Lebih jauh, amuk massa juga dapat melemahkan posisi Indonesia di dunia internasional. Sebagai negara besar, Indonesia dipandang sebagai salah satu pemain penting di kawasan Asia Tenggara. Namun, jika negara ini diguncang oleh kerusuhan massal yang berulang, kepercayaan internasional akan luntur. Investor asing kabur, hubungan diplomatik terganggu, dan Indonesia kehilangan pengaruhnya di kancah global. Kondisi ini akan mempercepat kemunduran ekonomi, yang pada gilirannya kembali memicu kekecewaan rakyat, menciptakan lingkaran setan kekerasan dan kehancuran.

Amuk massa, dengan demikian, adalah ancaman berlapis. Ia merusak tatanan sosial, memperdalam konflik horizontal, melemahkan legitimasi politik, membuka pintu disintegrasi, dan menghancurkan posisi Indonesia di mata dunia. Semua ini berakar dari budaya amok yang sudah melekat dalam masyarakat, yang menjadikan rakyat Indonesia cenderung meluapkan amarahnya secara kolektif dan destruktif ketika merasa kecewa.

Jika suatu hari amuk massa besar terjadi lagi, akibat paling fatal yang bisa dibayangkan adalah terpecahnya Indonesia menjadi beberapa negara. Pulau-pulau besar akan berdiri sendiri, mungkin dengan identitas nasionalnya masing-masing. Jawa akan menjadi satu negara, Sumatra negara lain, Kalimantan berdiri sendiri, Papua berpisah, begitu juga Maluku dan Sulawesi. Bayangan ini terdengar menakutkan, tetapi bukan mustahil jika budaya amok dibiarkan terus menjadi mekanisme utama rakyat dalam meluapkan kekecewaannya.

Indonesia berdiri di atas fondasi rapuh yang bisa goyah jika amuk massa meledak di berbagai penjuru.
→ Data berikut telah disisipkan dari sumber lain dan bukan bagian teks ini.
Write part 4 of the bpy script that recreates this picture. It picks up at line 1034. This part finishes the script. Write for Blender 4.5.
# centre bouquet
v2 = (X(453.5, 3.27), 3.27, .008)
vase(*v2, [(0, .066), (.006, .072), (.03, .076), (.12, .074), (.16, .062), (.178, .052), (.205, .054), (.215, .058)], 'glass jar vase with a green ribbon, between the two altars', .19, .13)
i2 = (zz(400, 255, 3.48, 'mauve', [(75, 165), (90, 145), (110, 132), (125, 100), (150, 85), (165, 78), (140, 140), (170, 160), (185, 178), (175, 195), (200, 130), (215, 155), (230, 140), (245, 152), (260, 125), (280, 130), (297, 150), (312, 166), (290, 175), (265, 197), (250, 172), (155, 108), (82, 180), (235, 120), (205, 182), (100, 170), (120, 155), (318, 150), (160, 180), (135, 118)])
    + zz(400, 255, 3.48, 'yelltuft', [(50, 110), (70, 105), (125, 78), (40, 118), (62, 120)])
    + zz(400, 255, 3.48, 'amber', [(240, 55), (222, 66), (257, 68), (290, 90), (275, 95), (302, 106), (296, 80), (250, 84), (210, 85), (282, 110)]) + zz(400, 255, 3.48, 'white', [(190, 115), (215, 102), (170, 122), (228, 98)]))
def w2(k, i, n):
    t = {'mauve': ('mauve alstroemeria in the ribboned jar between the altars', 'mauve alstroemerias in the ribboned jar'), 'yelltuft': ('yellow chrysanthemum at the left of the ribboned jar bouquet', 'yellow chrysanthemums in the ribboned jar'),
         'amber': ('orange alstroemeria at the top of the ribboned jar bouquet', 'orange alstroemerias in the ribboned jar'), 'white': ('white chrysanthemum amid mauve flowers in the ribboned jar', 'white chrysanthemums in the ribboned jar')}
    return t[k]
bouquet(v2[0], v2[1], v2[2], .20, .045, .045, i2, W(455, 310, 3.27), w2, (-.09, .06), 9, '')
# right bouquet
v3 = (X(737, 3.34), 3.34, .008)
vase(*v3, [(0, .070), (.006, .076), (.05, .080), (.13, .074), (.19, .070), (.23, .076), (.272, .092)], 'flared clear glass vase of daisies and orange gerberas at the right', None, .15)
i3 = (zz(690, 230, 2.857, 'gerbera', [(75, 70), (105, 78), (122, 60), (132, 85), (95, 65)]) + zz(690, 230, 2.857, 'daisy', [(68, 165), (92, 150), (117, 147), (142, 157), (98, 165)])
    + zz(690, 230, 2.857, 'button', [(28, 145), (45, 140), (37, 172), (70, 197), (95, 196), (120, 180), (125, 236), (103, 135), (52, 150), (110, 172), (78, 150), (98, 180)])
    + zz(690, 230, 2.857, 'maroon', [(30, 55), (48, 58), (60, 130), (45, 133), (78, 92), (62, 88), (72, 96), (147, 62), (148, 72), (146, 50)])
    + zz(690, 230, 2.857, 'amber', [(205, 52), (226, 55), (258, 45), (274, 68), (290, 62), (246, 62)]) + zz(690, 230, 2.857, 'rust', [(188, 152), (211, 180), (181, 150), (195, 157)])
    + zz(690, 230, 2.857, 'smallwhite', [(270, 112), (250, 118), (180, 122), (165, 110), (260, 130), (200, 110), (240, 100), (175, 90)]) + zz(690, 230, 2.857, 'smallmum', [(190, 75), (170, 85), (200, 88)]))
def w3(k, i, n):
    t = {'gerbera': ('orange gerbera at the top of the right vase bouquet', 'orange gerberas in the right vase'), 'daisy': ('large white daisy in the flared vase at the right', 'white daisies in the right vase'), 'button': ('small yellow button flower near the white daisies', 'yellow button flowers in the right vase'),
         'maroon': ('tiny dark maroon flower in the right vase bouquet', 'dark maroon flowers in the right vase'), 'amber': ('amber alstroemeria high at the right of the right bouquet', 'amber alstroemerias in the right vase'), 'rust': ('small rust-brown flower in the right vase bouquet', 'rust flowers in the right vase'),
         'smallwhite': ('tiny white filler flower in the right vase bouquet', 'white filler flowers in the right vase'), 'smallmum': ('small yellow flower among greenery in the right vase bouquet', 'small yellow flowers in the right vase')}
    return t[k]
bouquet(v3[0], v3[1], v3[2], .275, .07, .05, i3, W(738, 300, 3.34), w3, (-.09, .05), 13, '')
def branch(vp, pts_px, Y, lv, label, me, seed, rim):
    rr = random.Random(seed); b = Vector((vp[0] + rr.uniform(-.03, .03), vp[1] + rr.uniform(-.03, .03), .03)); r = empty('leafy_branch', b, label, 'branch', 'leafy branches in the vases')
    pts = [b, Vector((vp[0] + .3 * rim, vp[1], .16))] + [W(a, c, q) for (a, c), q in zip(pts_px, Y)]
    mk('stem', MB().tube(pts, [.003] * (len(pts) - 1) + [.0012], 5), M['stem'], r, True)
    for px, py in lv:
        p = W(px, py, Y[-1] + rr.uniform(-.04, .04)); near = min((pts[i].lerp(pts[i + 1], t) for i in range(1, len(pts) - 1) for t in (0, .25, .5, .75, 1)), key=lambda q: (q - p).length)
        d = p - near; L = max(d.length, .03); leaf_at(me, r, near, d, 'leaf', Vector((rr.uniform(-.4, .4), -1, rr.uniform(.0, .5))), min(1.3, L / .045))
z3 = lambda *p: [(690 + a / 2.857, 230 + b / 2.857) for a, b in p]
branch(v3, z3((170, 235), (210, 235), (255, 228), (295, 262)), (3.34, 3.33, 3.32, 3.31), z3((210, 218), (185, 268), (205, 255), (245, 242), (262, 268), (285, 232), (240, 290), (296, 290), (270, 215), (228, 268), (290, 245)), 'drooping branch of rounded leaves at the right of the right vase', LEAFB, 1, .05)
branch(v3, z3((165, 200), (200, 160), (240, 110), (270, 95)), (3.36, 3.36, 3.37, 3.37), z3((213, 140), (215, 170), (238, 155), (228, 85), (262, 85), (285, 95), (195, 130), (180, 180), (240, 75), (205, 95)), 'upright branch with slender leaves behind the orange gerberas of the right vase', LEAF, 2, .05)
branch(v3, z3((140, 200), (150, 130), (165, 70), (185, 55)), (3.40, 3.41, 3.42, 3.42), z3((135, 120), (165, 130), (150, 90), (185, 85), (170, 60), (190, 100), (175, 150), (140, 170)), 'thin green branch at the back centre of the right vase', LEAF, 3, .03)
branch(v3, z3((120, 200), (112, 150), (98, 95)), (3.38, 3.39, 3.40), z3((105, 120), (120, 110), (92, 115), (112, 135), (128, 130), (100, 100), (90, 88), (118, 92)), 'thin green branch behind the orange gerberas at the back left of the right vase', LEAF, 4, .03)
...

Sejarah, kondisi sosial, dan keragaman identitas menunjukkan bahwa potensi itu nyata. Dan sekali perpecahan terjadi, sangat sulit membayangkan Indonesia bisa kembali seperti semula. Inilah potret gelap yang harus selalu disadari: budaya amok yang melekat dalam masyarakat Indonesia bukan hanya fenomena kultural, tetapi juga ancaman serius bagi kelangsungan negara.